### Recorded information:
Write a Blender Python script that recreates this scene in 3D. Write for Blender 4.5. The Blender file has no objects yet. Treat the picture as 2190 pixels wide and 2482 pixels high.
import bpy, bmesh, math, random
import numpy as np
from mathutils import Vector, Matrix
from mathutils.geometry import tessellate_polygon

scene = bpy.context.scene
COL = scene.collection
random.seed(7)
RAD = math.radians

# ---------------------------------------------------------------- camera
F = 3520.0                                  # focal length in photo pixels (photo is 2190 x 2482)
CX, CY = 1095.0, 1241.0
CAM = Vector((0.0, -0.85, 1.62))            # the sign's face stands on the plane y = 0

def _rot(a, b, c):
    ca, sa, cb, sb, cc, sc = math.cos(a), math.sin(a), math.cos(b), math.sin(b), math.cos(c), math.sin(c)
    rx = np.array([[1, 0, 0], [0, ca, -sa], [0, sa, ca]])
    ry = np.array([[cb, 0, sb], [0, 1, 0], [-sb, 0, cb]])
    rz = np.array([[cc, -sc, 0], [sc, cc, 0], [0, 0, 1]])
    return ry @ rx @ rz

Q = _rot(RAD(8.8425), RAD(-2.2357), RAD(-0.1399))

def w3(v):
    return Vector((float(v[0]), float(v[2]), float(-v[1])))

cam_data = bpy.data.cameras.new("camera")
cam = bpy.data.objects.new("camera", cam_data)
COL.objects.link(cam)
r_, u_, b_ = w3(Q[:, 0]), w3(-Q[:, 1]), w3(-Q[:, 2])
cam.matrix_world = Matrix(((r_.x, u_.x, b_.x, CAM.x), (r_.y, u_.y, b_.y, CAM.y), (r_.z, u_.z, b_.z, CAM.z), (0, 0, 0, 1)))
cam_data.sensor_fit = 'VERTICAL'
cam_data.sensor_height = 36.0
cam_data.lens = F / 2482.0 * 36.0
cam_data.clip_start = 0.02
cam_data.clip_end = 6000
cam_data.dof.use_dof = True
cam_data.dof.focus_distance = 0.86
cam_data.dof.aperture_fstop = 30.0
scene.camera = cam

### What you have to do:
Restate, word for word and with nothing added, the lines from the first line of the listing through the one where "return Vector((float(v[0]), float(v[2]), float(-v[1])))" stands.

### The result:
Write a Blender Python script that recreates this scene in 3D. Write for Blender 4.5. The Blender file has no objects yet. Treat the picture as 2190 pixels wide and 2482 pixels high.
import bpy, bmesh, math, random
import numpy as np
from mathutils import Vector, Matrix
from mathutils.geometry import tessellate_polygon

scene = bpy.context.scene
COL = scene.collection
random.seed(7)
RAD = math.radians

# ---------------------------------------------------------------- camera
F = 3520.0                                  # focal length in photo pixels (photo is 2190 x 2482)
CX, CY = 1095.0, 1241.0
CAM = Vector((0.0, -0.85, 1.62))            # the sign's face stands on the plane y = 0

def _rot(a, b, c):
    ca, sa, cb, sb, cc, sc = math.cos(a), math.sin(a), math.cos(b), math.sin(b), math.cos(c), math.sin(c)
    rx = np.array([[1, 0, 0], [0, ca, -sa], [0, sa, ca]])
    ry = np.array([[cb, 0, sb], [0, 1, 0], [-sb, 0, cb]])
    rz = np.array([[cc, -sc, 0], [sc, cc, 0], [0, 0, 1]])
    return ry @ rx @ rz

Q = _rot(RAD(8.8425), RAD(-2.2357), RAD(-0.1399))

def w3(v):
    return Vector((float(v[0]), float(v[2]), float(-v[1])))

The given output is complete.